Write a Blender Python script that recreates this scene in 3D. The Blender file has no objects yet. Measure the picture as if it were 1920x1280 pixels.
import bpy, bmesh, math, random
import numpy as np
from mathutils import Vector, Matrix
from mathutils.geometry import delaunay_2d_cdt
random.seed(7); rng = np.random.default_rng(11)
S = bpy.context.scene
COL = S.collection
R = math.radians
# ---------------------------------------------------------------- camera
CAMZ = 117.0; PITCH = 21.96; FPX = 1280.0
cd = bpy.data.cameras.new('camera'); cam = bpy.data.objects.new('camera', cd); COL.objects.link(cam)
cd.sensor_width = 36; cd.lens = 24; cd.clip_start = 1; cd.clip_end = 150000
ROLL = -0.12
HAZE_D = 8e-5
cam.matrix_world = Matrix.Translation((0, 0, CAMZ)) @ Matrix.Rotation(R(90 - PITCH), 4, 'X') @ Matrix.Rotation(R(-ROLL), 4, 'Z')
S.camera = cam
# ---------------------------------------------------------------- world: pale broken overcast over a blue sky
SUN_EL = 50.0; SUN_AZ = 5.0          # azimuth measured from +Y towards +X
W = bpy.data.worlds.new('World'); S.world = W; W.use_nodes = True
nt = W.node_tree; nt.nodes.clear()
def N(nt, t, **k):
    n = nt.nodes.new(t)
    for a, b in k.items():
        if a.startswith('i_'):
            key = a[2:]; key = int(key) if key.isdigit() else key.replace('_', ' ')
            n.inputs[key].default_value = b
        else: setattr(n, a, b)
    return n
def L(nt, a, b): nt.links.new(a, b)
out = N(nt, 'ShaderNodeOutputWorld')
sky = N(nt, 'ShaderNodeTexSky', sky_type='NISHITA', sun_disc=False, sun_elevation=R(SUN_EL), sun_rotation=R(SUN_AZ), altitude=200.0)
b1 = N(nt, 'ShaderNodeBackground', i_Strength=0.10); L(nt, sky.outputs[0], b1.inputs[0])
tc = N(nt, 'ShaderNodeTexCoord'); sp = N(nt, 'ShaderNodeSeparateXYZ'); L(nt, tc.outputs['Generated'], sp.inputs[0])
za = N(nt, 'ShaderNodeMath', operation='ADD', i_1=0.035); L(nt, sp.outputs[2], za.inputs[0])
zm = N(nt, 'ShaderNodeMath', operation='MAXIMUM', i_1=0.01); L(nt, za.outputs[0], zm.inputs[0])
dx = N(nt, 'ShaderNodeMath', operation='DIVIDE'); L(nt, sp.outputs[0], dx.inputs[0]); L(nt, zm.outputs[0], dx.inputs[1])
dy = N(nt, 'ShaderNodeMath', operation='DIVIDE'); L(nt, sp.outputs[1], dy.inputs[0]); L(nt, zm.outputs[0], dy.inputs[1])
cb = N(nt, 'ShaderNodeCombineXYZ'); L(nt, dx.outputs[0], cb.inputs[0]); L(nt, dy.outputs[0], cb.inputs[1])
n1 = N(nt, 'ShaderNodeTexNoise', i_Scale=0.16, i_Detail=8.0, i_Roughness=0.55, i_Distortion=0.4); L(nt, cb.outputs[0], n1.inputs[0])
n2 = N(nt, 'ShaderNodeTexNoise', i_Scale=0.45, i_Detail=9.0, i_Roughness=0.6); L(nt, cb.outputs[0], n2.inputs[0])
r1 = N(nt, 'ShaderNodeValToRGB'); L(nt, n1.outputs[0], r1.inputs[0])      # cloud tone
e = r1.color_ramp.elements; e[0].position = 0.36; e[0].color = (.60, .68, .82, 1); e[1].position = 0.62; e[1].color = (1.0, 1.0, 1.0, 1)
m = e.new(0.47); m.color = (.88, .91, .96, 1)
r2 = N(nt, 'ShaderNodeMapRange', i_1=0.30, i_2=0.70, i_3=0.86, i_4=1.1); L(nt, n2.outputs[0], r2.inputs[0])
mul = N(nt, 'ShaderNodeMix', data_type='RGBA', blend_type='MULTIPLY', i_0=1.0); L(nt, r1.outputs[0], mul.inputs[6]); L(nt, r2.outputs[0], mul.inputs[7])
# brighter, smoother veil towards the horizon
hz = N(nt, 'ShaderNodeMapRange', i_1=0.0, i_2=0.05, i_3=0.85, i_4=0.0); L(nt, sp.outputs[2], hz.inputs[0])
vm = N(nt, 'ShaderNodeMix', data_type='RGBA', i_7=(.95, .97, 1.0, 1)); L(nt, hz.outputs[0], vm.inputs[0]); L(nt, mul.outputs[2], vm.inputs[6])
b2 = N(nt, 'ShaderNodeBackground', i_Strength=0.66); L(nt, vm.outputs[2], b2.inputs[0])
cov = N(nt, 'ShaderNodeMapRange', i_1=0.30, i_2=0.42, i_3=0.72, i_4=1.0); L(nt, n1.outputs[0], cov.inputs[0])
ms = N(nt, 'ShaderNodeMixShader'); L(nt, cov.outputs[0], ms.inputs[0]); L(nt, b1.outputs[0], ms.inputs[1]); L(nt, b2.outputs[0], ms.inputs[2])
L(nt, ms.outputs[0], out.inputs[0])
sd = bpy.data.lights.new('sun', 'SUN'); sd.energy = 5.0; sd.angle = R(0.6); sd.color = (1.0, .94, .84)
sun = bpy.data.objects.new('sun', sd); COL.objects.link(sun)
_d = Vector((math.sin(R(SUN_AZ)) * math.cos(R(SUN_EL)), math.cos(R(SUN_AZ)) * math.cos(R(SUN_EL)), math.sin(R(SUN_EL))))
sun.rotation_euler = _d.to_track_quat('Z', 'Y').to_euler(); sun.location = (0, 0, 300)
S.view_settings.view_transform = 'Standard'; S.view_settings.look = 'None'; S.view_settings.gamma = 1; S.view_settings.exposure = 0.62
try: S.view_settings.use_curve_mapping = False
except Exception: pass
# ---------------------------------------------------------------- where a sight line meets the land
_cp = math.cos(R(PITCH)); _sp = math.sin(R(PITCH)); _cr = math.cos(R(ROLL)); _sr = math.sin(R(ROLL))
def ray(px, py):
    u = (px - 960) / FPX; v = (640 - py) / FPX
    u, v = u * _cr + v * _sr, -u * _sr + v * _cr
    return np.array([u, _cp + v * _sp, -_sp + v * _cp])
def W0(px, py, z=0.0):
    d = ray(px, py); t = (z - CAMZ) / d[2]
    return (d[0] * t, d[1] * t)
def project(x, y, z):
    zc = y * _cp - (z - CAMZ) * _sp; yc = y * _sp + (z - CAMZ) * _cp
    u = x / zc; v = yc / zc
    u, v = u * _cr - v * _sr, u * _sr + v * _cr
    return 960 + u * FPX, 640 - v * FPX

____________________

Goal: Take the lines above and print them exactly.

Answer to this exercise:
Write a Blender Python script that recreates this scene in 3D. The Blender file has no objects yet. Measure the picture as if it were 1920x1280 pixels.
import bpy, bmesh, math, random
import numpy as np
from mathutils import Vector, Matrix
from mathutils.geometry import delaunay_2d_cdt
random.seed(7); rng = np.random.default_rng(11)
S = bpy.context.scene
COL = S.collection
R = math.radians
# ---------------------------------------------------------------- camera
CAMZ = 117.0; PITCH = 21.96; FPX = 1280.0
cd = bpy.data.cameras.new('camera'); cam = bpy.data.objects.new('camera', cd); COL.objects.link(cam)
cd.sensor_width = 36; cd.lens = 24; cd.clip_start = 1; cd.clip_end = 150000
ROLL = -0.12
HAZE_D = 8e-5
cam.matrix_world = Matrix.Translation((0, 0, CAMZ)) @ Matrix.Rotation(R(90 - PITCH), 4, 'X') @ Matrix.Rotation(R(-ROLL), 4, 'Z')
S.camera = cam
# ---------------------------------------------------------------- world: pale broken overcast over a blue sky
SUN_EL = 50.0; SUN_AZ = 5.0          # azimuth measured from +Y towards +X
W = bpy.data.worlds.new('World'); S.world = W; W.use_nodes = True
nt = W.node_tree; nt.nodes.clear()
def N(nt, t, **k):
    n = nt.nodes.new(t)
    for a, b in k.items():
        if a.startswith('i_'):
            key = a[2:]; key = int(key) if key.isdigit() else key.replace('_', ' ')
            n.inputs[key].default_value = b
        else: setattr(n, a, b)
    return n
def L(nt, a, b): nt.links.new(a, b)
out = N(nt, 'ShaderNodeOutputWorld')
sky = N(nt, 'ShaderNodeTexSky', sky_type='NISHITA', sun_disc=False, sun_elevation=R(SUN_EL), sun_rotation=R(SUN_AZ), altitude=200.0)
b1 = N(nt, 'ShaderNodeBackground', i_Strength=0.10); L(nt, sky.outputs[0], b1.inputs[0])
tc = N(nt, 'ShaderNodeTexCoord'); sp = N(nt, 'ShaderNodeSeparateXYZ'); L(nt, tc.outputs['Generated'], sp.inputs[0])
za = N(nt, 'ShaderNodeMath', operation='ADD', i_1=0.035); L(nt, sp.outputs[2], za.inputs[0])
zm = N(nt, 'ShaderNodeMath', operation='MAXIMUM', i_1=0.01); L(nt, za.outputs[0], zm.inputs[0])
dx = N(nt, 'ShaderNodeMath', operation='DIVIDE'); L(nt, sp.outputs[0], dx.inputs[0]); L(nt, zm.outputs[0], dx.inputs[1])
dy = N(nt, 'ShaderNodeMath', operation='DIVIDE'); L(nt, sp.outputs[1], dy.inputs[0]); L(nt, zm.outputs[0], dy.inputs[1])
cb = N(nt, 'ShaderNodeCombineXYZ'); L(nt, dx.outputs[0], cb.inputs[0]); L(nt, dy.outputs[0], cb.inputs[1])
n1 = N(nt, 'ShaderNodeTexNoise', i_Scale=0.16, i_Detail=8.0, i_Roughness=0.55, i_Distortion=0.4); L(nt, cb.outputs[0], n1.inputs[0])
n2 = N(nt, 'ShaderNodeTexNoise', i_Scale=0.45, i_Detail=9.0, i_Roughness=0.6); L(nt, cb.outputs[0], n2.inputs[0])
r1 = N(nt, 'ShaderNodeValToRGB'); L(nt, n1.outputs[0], r1.inputs[0])      # cloud tone
e = r1.color_ramp.elements; e[0].position = 0.36; e[0].color = (.60, .68, .82, 1); e[1].position = 0.62; e[1].color = (1.0, 1.0, 1.0, 1)
m = e.new(0.47); m.color = (.88, .91, .96, 1)
r2 = N(nt, 'ShaderNodeMapRange', i_1=0.30, i_2=0.70, i_3=0.86, i_4=1.1); L(nt, n2.outputs[0], r2.inputs[0])
mul = N(nt, 'ShaderNodeMix', data_type='RGBA', blend_type='MULTIPLY', i_0=1.0); L(nt, r1.outputs[0], mul.inputs[6]); L(nt, r2.outputs[0], mul.inputs[7])
# brighter, smoother veil towards the horizon
hz = N(nt, 'ShaderNodeMapRange', i_1=0.0, i_2=0.05, i_3=0.85, i_4=0.0); L(nt, sp.outputs[2], hz.inputs[0])
vm = N(nt, 'ShaderNodeMix', data_type='RGBA', i_7=(.95, .97, 1.0, 1)); L(nt, hz.outputs[0], vm.inputs[0]); L(nt, mul.outputs[2], vm.inputs[6])
b2 = N(nt, 'ShaderNodeBackground', i_Strength=0.66); L(nt, vm.outputs[2], b2.inputs[0])
cov = N(nt, 'ShaderNodeMapRange', i_1=0.30, i_2=0.42, i_3=0.72, i_4=1.0); L(nt, n1.outputs[0], cov.inputs[0])
ms = N(nt, 'ShaderNodeMixShader'); L(nt, cov.outputs[0], ms.inputs[0]); L(nt, b1.outputs[0], ms.inputs[1]); L(nt, b2.outputs[0], ms.inputs[2])
L(nt, ms.outputs[0], out.inputs[0])
sd = bpy.data.lights.new('sun', 'SUN'); sd.energy = 5.0; sd.angle = R(0.6); sd.color = (1.0, .94, .84)
sun = bpy.data.objects.new('sun', sd); COL.objects.link(sun)
_d = Vector((math.sin(R(SUN_AZ)) * math.cos(R(SUN_EL)), math.cos(R(SUN_AZ)) * math.cos(R(SUN_EL)), math.sin(R(SUN_EL))))
sun.rotation_euler = _d.to_track_quat('Z', 'Y').to_euler(); sun.location = (0, 0, 300)
S.view_settings.view_transform = 'Standard'; S.view_settings.look = 'None'; S.view_settings.gamma = 1; S.view_settings.exposure = 0.62
try: S.view_settings.use_curve_mapping = False
except Exception: pass
# ---------------------------------------------------------------- where a sight line meets the land
_cp = math.cos(R(PITCH)); _sp = math.sin(R(PITCH)); _cr = math.cos(R(ROLL)); _sr = math.sin(R(ROLL))
def ray(px, py):
    u = (px - 960) / FPX; v = (640 - py) / FPX
    u, v = u * _cr + v * _sr, -u * _sr + v * _cr
    return np.array([u, _cp + v * _sp, -_sp + v * _cp])
def W0(px, py, z=0.0):
    d = ray(px, py); t = (z - CAMZ) / d[2]
    return (d[0] * t, d[1] * t)
def project(x, y, z):
    zc = y * _cp - (z - CAMZ) * _sp; yc = y * _sp + (z - CAMZ) * _cp
    u = x / zc; v = yc / zc
    u, v = u * _cr - v * _sr, u * _sr + v * _cr
    return 960 + u * FPX, 640 - v * FPX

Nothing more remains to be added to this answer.